Dataset content »
* * *
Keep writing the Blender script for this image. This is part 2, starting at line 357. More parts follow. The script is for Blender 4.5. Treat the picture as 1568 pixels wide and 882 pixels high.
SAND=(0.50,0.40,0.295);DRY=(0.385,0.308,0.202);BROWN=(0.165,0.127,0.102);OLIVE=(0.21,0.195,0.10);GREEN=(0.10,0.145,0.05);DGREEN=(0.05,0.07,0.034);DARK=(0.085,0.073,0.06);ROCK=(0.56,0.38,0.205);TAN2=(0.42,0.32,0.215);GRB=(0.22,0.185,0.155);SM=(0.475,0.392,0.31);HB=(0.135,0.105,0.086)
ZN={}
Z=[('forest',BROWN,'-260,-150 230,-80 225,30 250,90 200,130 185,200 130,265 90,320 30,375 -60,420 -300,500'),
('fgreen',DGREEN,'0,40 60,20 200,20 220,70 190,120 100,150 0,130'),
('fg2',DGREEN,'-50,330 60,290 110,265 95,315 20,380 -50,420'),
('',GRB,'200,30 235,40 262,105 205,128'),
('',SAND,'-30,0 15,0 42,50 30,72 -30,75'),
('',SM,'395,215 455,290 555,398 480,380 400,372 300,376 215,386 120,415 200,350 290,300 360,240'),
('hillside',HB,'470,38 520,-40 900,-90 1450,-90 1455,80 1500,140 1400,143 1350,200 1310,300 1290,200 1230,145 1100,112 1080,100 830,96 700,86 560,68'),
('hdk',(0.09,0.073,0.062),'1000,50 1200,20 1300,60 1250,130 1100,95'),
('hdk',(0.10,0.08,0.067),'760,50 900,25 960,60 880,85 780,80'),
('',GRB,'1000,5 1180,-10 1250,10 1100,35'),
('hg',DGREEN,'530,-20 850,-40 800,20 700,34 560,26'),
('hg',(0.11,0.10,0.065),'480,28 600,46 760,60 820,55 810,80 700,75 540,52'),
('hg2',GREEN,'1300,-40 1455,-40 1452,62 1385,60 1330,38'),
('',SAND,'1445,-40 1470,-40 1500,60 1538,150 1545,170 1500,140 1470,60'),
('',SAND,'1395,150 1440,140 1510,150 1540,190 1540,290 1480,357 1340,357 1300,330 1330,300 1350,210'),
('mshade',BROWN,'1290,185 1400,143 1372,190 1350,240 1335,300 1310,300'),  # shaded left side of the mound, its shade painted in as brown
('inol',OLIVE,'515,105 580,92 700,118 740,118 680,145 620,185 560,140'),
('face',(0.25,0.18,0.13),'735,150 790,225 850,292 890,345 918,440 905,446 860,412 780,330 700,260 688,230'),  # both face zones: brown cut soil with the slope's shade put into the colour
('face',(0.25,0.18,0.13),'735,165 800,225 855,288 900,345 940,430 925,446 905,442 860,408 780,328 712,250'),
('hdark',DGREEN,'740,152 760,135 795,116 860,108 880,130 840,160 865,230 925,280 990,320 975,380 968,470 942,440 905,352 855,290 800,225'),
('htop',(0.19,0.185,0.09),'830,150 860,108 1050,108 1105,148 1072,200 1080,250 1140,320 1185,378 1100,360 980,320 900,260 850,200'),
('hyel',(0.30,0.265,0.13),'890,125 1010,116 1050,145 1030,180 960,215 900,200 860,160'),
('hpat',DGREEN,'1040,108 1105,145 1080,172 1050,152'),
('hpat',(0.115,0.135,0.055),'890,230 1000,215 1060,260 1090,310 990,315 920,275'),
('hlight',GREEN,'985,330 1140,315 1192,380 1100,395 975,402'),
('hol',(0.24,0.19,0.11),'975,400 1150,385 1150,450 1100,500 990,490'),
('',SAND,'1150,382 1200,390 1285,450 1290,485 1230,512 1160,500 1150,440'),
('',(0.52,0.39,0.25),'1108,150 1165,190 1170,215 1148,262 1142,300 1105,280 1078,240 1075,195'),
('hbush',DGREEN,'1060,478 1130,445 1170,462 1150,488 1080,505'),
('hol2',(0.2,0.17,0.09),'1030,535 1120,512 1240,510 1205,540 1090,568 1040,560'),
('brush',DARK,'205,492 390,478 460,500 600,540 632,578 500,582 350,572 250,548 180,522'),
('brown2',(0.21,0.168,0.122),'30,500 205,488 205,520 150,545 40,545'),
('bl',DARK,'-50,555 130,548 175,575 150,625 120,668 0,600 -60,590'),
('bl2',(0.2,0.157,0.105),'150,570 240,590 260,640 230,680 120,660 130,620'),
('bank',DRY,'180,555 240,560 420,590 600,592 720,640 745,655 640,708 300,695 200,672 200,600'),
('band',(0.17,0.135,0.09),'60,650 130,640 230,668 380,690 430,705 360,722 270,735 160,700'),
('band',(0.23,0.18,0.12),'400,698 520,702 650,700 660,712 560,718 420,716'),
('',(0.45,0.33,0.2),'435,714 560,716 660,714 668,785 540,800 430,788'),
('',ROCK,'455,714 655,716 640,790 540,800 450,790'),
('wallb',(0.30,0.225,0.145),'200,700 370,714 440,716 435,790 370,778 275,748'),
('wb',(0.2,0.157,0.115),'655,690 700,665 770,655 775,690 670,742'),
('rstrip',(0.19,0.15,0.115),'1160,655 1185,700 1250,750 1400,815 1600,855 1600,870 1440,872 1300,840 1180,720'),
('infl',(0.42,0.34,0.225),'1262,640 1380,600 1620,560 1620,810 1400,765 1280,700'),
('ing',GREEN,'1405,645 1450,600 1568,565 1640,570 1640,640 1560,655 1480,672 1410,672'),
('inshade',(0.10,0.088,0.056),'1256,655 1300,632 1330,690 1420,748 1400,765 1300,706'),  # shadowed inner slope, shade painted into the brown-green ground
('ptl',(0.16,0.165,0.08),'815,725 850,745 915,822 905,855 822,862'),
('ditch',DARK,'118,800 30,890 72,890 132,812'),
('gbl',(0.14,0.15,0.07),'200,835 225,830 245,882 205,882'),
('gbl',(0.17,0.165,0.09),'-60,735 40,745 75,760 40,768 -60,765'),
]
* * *
Reproduce the full listing exactly.

The output »
Keep writing the Blender script for this image. This is part 2, starting at line 357. More parts follow. The script is for Blender 4.5. Treat the picture as 1568 pixels wide and 882 pixels high.
SAND=(0.50,0.40,0.295);DRY=(0.385,0.308,0.202);BROWN=(0.165,0.127,0.102);OLIVE=(0.21,0.195,0.10);GREEN=(0.10,0.145,0.05);DGREEN=(0.05,0.07,0.034);DARK=(0.085,0.073,0.06);ROCK=(0.56,0.38,0.205);TAN2=(0.42,0.32,0.215);GRB=(0.22,0.185,0.155);SM=(0.475,0.392,0.31);HB=(0.135,0.105,0.086)
ZN={}
Z=[('forest',BROWN,'-260,-150 230,-80 225,30 250,90 200,130 185,200 130,265 90,320 30,375 -60,420 -300,500'),
('fgreen',DGREEN,'0,40 60,20 200,20 220,70 190,120 100,150 0,130'),
('fg2',DGREEN,'-50,330 60,290 110,265 95,315 20,380 -50,420'),
('',GRB,'200,30 235,40 262,105 205,128'),
('',SAND,'-30,0 15,0 42,50 30,72 -30,75'),
('',SM,'395,215 455,290 555,398 480,380 400,372 300,376 215,386 120,415 200,350 290,300 360,240'),
('hillside',HB,'470,38 520,-40 900,-90 1450,-90 1455,80 1500,140 1400,143 1350,200 1310,300 1290,200 1230,145 1100,112 1080,100 830,96 700,86 560,68'),
('hdk',(0.09,0.073,0.062),'1000,50 1200,20 1300,60 1250,130 1100,95'),
('hdk',(0.10,0.08,0.067),'760,50 900,25 960,60 880,85 780,80'),
('',GRB,'1000,5 1180,-10 1250,10 1100,35'),
('hg',DGREEN,'530,-20 850,-40 800,20 700,34 560,26'),
('hg',(0.11,0.10,0.065),'480,28 600,46 760,60 820,55 810,80 700,75 540,52'),
('hg2',GREEN,'1300,-40 1455,-40 1452,62 1385,60 1330,38'),
('',SAND,'1445,-40 1470,-40 1500,60 1538,150 1545,170 1500,140 1470,60'),
('',SAND,'1395,150 1440,140 1510,150 1540,190 1540,290 1480,357 1340,357 1300,330 1330,300 1350,210'),
('mshade',BROWN,'1290,185 1400,143 1372,190 1350,240 1335,300 1310,300'),  # shaded left side of the mound, its shade painted in as brown
('inol',OLIVE,'515,105 580,92 700,118 740,118 680,145 620,185 560,140'),
('face',(0.25,0.18,0.13),'735,150 790,225 850,292 890,345 918,440 905,446 860,412 780,330 700,260 688,230'),  # both face zones: brown cut soil with the slope's shade put into the colour
('face',(0.25,0.18,0.13),'735,165 800,225 855,288 900,345 940,430 925,446 905,442 860,408 780,328 712,250'),
('hdark',DGREEN,'740,152 760,135 795,116 860,108 880,130 840,160 865,230 925,280 990,320 975,380 968,470 942,440 905,352 855,290 800,225'),
('htop',(0.19,0.185,0.09),'830,150 860,108 1050,108 1105,148 1072,200 1080,250 1140,320 1185,378 1100,360 980,320 900,260 850,200'),
('hyel',(0.30,0.265,0.13),'890,125 1010,116 1050,145 1030,180 960,215 900,200 860,160'),
('hpat',DGREEN,'1040,108 1105,145 1080,172 1050,152'),
('hpat',(0.115,0.135,0.055),'890,230 1000,215 1060,260 1090,310 990,315 920,275'),
('hlight',GREEN,'985,330 1140,315 1192,380 1100,395 975,402'),
('hol',(0.24,0.19,0.11),'975,400 1150,385 1150,450 1100,500 990,490'),
('',SAND,'1150,382 1200,390 1285,450 1290,485 1230,512 1160,500 1150,440'),
('',(0.52,0.39,0.25),'1108,150 1165,190 1170,215 1148,262 1142,300 1105,280 1078,240 1075,195'),
('hbush',DGREEN,'1060,478 1130,445 1170,462 1150,488 1080,505'),
('hol2',(0.2,0.17,0.09),'1030,535 1120,512 1240,510 1205,540 1090,568 1040,560'),
('brush',DARK,'205,492 390,478 460,500 600,540 632,578 500,582 350,572 250,548 180,522'),
('brown2',(0.21,0.168,0.122),'30,500 205,488 205,520 150,545 40,545'),
('bl',DARK,'-50,555 130,548 175,575 150,625 120,668 0,600 -60,590'),
('bl2',(0.2,0.157,0.105),'150,570 240,590 260,640 230,680 120,660 130,620'),
('bank',DRY,'180,555 240,560 420,590 600,592 720,640 745,655 640,708 300,695 200,672 200,600'),
('band',(0.17,0.135,0.09),'60,650 130,640 230,668 380,690 430,705 360,722 270,735 160,700'),
('band',(0.23,0.18,0.12),'400,698 520,702 650,700 660,712 560,718 420,716'),
('',(0.45,0.33,0.2),'435,714 560,716 660,714 668,785 540,800 430,788'),
('',ROCK,'455,714 655,716 640,790 540,800 450,790'),
('wallb',(0.30,0.225,0.145),'200,700 370,714 440,716 435,790 370,778 275,748'),
('wb',(0.2,0.157,0.115),'655,690 700,665 770,655 775,690 670,742'),
('rstrip',(0.19,0.15,0.115),'1160,655 1185,700 1250,750 1400,815 1600,855 1600,870 1440,872 1300,840 1180,720'),
('infl',(0.42,0.34,0.225),'1262,640 1380,600 1620,560 1620,810 1400,765 1280,700'),
('ing',GREEN,'1405,645 1450,600 1568,565 1640,570 1640,640 1560,655 1480,672 1410,672'),
('inshade',(0.10,0.088,0.056),'1256,655 1300,632 1330,690 1420,748 1400,765 1300,706'),  # shadowed inner slope, shade painted into the brown-green ground
('ptl',(0.16,0.165,0.08),'815,725 850,745 915,822 905,855 822,862'),
('ditch',DARK,'118,800 30,890 72,890 132,812'),
('gbl',(0.14,0.15,0.07),'200,835 225,830 245,882 205,882'),
('gbl',(0.17,0.165,0.09),'-60,735 40,745 75,760 40,768 -60,765'),
]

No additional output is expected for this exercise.